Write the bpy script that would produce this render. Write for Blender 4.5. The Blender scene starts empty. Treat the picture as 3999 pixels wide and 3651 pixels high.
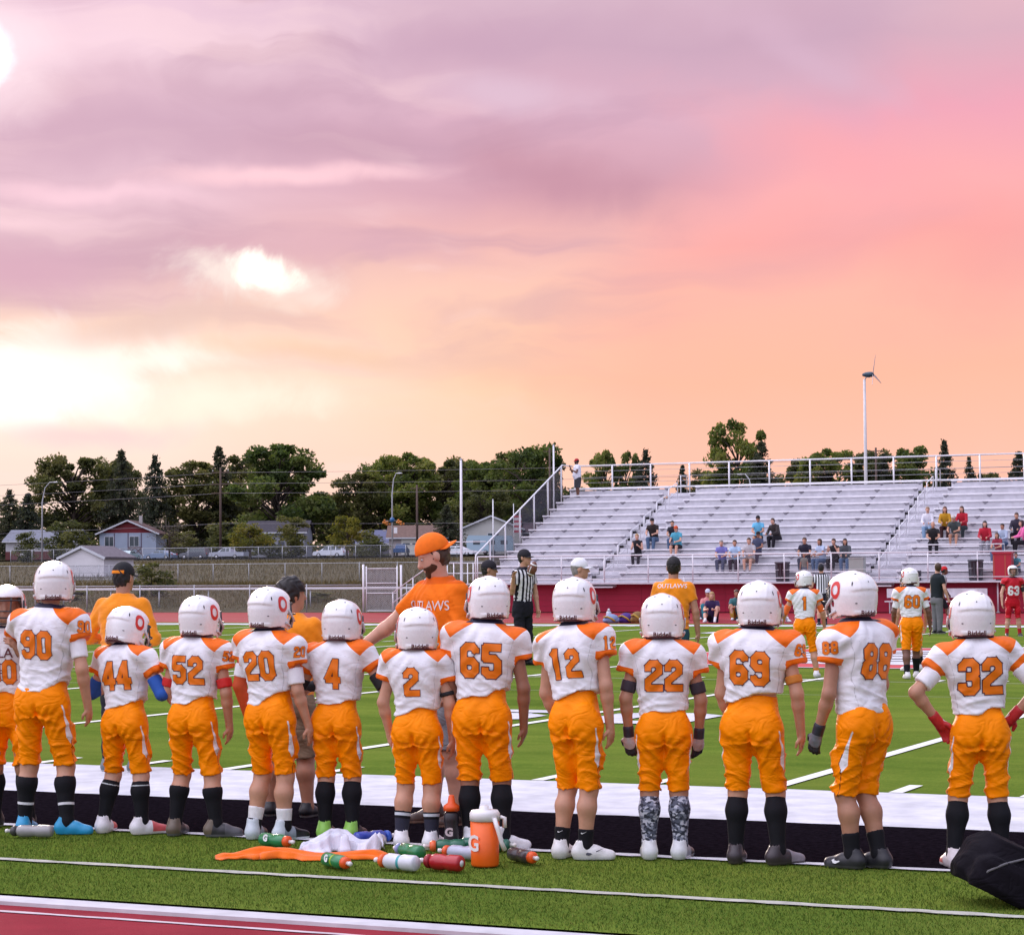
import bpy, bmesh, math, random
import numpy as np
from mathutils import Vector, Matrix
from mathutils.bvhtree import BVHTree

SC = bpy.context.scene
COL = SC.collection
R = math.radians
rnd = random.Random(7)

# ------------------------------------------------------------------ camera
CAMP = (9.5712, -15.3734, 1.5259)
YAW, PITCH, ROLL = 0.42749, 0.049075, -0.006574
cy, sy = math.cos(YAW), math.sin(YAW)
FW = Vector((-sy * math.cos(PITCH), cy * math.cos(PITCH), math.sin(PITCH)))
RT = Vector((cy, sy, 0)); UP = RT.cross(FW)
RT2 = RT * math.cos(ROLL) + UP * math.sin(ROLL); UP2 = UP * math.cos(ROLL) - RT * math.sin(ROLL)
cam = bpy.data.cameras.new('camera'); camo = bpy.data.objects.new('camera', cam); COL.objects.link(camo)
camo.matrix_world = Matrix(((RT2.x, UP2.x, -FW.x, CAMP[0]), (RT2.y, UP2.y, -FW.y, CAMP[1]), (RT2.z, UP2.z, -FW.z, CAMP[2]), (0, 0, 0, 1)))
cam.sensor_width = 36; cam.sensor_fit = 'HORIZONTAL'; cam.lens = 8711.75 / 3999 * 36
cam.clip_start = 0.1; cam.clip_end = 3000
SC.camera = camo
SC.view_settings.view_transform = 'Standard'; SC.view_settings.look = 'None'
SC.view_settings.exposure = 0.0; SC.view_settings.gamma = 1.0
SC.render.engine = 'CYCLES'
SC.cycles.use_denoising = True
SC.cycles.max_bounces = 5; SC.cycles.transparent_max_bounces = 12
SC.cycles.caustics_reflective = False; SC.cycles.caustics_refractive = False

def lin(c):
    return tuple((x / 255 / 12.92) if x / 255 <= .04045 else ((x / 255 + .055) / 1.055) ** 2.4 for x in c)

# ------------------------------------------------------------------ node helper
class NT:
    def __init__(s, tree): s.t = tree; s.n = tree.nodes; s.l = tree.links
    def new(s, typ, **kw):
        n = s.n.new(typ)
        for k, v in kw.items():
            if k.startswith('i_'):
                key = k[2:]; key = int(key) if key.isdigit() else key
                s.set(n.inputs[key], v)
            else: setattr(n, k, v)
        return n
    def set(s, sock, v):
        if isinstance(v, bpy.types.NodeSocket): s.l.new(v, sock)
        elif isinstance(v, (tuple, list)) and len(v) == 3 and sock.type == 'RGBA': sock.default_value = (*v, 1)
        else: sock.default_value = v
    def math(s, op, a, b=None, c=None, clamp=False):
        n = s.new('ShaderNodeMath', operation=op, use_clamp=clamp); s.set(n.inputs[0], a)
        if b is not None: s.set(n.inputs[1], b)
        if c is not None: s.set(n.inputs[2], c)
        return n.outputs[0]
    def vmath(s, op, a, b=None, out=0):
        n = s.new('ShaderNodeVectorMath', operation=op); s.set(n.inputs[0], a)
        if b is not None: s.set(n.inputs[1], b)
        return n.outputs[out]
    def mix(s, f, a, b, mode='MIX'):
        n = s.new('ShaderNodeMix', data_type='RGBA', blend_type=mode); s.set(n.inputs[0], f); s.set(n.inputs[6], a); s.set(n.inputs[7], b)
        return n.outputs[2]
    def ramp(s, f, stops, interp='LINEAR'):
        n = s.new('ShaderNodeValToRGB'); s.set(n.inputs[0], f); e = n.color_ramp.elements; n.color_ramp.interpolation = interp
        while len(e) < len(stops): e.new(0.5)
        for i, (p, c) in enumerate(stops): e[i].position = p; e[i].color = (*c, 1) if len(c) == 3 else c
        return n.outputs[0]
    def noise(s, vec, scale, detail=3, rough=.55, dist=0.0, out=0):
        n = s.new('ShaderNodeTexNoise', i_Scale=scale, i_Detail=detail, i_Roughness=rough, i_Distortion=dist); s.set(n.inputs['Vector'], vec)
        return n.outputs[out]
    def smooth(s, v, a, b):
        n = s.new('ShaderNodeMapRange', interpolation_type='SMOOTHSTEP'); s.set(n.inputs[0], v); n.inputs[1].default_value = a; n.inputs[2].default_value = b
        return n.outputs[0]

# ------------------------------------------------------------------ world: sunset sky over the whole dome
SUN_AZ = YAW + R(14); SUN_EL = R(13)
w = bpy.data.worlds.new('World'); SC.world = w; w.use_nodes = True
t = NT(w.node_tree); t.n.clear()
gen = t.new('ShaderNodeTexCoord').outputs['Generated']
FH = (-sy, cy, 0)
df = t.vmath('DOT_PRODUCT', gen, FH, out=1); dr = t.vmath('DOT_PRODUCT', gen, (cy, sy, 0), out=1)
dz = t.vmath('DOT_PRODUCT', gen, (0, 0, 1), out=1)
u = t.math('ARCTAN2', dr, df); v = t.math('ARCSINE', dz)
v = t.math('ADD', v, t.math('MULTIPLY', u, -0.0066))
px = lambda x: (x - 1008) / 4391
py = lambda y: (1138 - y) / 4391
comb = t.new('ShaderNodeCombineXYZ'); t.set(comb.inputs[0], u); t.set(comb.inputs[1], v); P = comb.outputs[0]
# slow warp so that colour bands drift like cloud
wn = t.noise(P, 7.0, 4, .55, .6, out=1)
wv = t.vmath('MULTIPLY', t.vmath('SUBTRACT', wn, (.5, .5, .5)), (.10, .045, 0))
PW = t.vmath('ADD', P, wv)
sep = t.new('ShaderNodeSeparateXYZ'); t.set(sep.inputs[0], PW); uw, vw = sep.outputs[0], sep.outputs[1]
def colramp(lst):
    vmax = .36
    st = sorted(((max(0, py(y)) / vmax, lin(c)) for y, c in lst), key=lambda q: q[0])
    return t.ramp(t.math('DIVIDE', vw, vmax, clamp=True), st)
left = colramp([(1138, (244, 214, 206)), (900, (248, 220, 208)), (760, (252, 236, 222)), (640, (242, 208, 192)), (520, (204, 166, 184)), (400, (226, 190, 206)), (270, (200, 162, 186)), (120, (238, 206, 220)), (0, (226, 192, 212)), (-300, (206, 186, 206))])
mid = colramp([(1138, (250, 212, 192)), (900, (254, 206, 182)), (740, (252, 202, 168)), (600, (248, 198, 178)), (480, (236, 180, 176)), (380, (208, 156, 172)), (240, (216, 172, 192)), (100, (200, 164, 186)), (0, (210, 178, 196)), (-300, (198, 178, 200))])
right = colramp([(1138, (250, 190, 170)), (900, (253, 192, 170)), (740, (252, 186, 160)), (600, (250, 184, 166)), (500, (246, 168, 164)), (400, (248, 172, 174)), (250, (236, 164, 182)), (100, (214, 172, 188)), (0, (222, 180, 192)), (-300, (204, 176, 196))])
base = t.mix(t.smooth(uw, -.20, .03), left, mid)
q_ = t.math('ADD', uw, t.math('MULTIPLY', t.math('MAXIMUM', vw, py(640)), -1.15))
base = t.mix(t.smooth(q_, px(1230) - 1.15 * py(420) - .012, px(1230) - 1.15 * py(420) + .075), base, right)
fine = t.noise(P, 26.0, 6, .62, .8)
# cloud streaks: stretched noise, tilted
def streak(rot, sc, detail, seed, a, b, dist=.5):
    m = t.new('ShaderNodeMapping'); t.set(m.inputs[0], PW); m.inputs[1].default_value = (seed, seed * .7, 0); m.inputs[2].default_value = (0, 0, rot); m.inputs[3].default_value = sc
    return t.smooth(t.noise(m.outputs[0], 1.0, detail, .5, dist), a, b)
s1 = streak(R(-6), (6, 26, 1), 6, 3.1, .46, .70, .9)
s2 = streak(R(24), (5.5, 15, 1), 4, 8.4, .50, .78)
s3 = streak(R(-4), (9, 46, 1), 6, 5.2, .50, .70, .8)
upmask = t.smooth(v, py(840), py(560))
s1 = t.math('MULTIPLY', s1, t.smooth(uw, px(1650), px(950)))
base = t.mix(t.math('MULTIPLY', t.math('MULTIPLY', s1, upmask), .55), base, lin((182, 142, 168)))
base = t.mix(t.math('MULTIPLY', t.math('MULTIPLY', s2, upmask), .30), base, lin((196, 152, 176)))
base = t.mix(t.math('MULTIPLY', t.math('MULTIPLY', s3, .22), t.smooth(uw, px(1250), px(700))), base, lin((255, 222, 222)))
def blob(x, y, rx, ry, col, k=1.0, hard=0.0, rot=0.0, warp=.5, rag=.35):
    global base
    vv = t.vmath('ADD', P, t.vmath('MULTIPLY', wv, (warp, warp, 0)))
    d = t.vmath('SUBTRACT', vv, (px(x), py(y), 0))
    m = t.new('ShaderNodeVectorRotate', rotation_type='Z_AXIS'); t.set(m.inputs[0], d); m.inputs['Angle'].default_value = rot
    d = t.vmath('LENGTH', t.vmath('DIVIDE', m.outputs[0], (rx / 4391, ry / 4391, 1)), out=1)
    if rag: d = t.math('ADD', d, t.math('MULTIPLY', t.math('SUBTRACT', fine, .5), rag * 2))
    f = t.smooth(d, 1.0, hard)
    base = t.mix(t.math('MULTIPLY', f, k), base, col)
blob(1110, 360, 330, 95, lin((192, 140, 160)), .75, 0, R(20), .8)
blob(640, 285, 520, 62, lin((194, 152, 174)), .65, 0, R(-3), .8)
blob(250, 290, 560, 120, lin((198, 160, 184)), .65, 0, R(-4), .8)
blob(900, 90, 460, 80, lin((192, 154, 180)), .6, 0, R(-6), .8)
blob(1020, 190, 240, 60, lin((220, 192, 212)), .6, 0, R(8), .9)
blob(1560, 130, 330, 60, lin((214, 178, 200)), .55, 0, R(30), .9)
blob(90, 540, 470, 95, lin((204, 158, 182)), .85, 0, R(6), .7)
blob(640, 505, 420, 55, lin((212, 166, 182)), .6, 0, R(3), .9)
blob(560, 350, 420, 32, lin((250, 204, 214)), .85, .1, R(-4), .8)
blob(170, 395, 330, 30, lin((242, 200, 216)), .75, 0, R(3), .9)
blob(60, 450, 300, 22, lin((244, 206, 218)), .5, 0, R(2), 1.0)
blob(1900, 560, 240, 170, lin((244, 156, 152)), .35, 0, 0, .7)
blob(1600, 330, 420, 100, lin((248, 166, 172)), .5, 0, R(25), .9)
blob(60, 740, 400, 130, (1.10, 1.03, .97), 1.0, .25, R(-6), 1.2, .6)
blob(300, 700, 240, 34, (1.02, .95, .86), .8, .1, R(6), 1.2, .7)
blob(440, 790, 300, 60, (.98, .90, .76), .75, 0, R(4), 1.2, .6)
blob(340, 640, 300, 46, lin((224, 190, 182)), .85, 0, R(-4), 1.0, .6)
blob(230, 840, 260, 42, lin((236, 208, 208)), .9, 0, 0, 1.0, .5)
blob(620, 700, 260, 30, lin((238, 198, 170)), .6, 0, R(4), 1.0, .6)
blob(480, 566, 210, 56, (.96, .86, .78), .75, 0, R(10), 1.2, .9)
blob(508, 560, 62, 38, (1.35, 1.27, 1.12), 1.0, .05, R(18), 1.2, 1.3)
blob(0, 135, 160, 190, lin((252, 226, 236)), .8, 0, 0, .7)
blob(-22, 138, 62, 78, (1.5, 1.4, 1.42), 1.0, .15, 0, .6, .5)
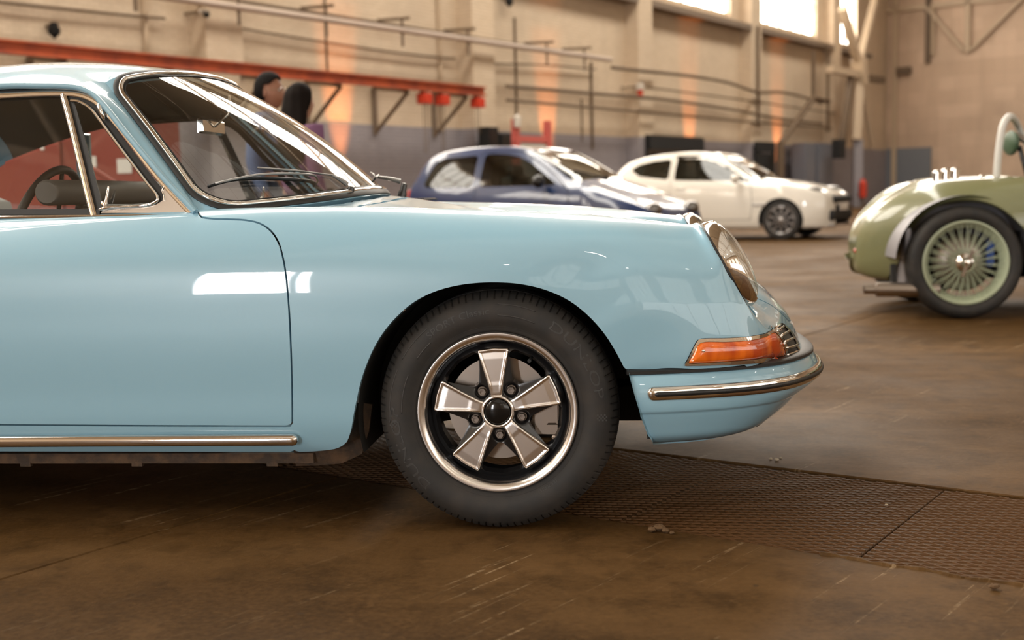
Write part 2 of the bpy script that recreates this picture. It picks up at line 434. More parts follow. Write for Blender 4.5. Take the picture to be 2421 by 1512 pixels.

---

Restate word for word only the lines from where the entries begin through the one with "rnd = random.Random(7)"; omit the pictures.

Write the bpy script that would produce this render. Write for Blender 4.5. The Blender scene starts empty. Treat the picture as 3999 pixels wide and 3651 pixels high.
import bpy, bmesh, math, random
import numpy as np
from mathutils import Vector, Matrix
from mathutils.bvhtree import BVHTree

SC = bpy.context.scene
COL = SC.collection
R = math.radians
rnd = random.Random(7)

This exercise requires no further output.